Short problem
Please return the full listing below without altering anything.
------------------------------
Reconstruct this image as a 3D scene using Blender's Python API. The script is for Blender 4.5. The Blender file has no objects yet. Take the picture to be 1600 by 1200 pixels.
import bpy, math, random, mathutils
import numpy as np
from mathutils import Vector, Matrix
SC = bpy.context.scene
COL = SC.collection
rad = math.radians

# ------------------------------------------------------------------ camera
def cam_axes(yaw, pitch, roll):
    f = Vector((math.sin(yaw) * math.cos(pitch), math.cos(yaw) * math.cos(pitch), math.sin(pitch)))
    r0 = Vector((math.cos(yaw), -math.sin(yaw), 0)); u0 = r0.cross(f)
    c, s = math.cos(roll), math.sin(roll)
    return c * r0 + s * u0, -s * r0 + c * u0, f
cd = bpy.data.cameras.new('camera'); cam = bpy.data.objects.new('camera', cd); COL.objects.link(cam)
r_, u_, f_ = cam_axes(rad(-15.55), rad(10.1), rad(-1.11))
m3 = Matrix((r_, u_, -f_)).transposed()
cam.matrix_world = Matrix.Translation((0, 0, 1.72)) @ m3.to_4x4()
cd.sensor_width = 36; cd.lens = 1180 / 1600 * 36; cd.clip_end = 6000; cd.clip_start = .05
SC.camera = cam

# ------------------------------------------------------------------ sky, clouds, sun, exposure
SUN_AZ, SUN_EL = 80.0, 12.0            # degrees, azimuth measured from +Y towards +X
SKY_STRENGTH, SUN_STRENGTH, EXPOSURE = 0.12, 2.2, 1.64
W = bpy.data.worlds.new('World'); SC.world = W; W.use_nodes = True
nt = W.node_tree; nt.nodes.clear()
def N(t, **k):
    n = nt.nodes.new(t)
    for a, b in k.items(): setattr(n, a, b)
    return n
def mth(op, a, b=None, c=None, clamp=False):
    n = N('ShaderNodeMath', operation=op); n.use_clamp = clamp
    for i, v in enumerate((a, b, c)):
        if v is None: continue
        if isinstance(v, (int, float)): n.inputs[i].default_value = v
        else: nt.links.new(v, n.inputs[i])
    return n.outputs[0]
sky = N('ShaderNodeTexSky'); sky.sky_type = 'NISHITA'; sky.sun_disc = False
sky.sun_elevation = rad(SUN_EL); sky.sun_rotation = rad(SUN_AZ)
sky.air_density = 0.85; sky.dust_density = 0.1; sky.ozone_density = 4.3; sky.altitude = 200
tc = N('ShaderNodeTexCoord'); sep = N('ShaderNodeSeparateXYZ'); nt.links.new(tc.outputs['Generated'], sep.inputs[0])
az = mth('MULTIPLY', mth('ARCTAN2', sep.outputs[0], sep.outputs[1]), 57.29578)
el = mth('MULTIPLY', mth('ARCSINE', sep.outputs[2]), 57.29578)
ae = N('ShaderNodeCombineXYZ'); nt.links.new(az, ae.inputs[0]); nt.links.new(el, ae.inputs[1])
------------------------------
Written solution
Reconstruct this image as a 3D scene using Blender's Python API. The script is for Blender 4.5. The Blender file has no objects yet. Take the picture to be 1600 by 1200 pixels.
import bpy, math, random, mathutils
import numpy as np
from mathutils import Vector, Matrix
SC = bpy.context.scene
COL = SC.collection
rad = math.radians

# ------------------------------------------------------------------ camera
def cam_axes(yaw, pitch, roll):
    f = Vector((math.sin(yaw) * math.cos(pitch), math.cos(yaw) * math.cos(pitch), math.sin(pitch)))
    r0 = Vector((math.cos(yaw), -math.sin(yaw), 0)); u0 = r0.cross(f)
    c, s = math.cos(roll), math.sin(roll)
    return c * r0 + s * u0, -s * r0 + c * u0, f
cd = bpy.data.cameras.new('camera'); cam = bpy.data.objects.new('camera', cd); COL.objects.link(cam)
r_, u_, f_ = cam_axes(rad(-15.55), rad(10.1), rad(-1.11))
m3 = Matrix((r_, u_, -f_)).transposed()
cam.matrix_world = Matrix.Translation((0, 0, 1.72)) @ m3.to_4x4()
cd.sensor_width = 36; cd.lens = 1180 / 1600 * 36; cd.clip_end = 6000; cd.clip_start = .05
SC.camera = cam

# ------------------------------------------------------------------ sky, clouds, sun, exposure
SUN_AZ, SUN_EL = 80.0, 12.0            # degrees, azimuth measured from +Y towards +X
SKY_STRENGTH, SUN_STRENGTH, EXPOSURE = 0.12, 2.2, 1.64
W = bpy.data.worlds.new('World'); SC.world = W; W.use_nodes = True
nt = W.node_tree; nt.nodes.clear()
def N(t, **k):
    n = nt.nodes.new(t)
    for a, b in k.items(): setattr(n, a, b)
    return n
def mth(op, a, b=None, c=None, clamp=False):
    n = N('ShaderNodeMath', operation=op); n.use_clamp = clamp
    for i, v in enumerate((a, b, c)):
        if v is None: continue
        if isinstance(v, (int, float)): n.inputs[i].default_value = v
        else: nt.links.new(v, n.inputs[i])
    return n.outputs[0]
sky = N('ShaderNodeTexSky'); sky.sky_type = 'NISHITA'; sky.sun_disc = False
sky.sun_elevation = rad(SUN_EL); sky.sun_rotation = rad(SUN_AZ)
sky.air_density = 0.85; sky.dust_density = 0.1; sky.ozone_density = 4.3; sky.altitude = 200
tc = N('ShaderNodeTexCoord'); sep = N('ShaderNodeSeparateXYZ'); nt.links.new(tc.outputs['Generated'], sep.inputs[0])
az = mth('MULTIPLY', mth('ARCTAN2', sep.outputs[0], sep.outputs[1]), 57.29578)
el = mth('MULTIPLY', mth('ARCSINE', sep.outputs[2]), 57.29578)
ae = N('ShaderNodeCombineXYZ'); nt.links.new(az, ae.inputs[0]); nt.links.new(el, ae.inputs[1])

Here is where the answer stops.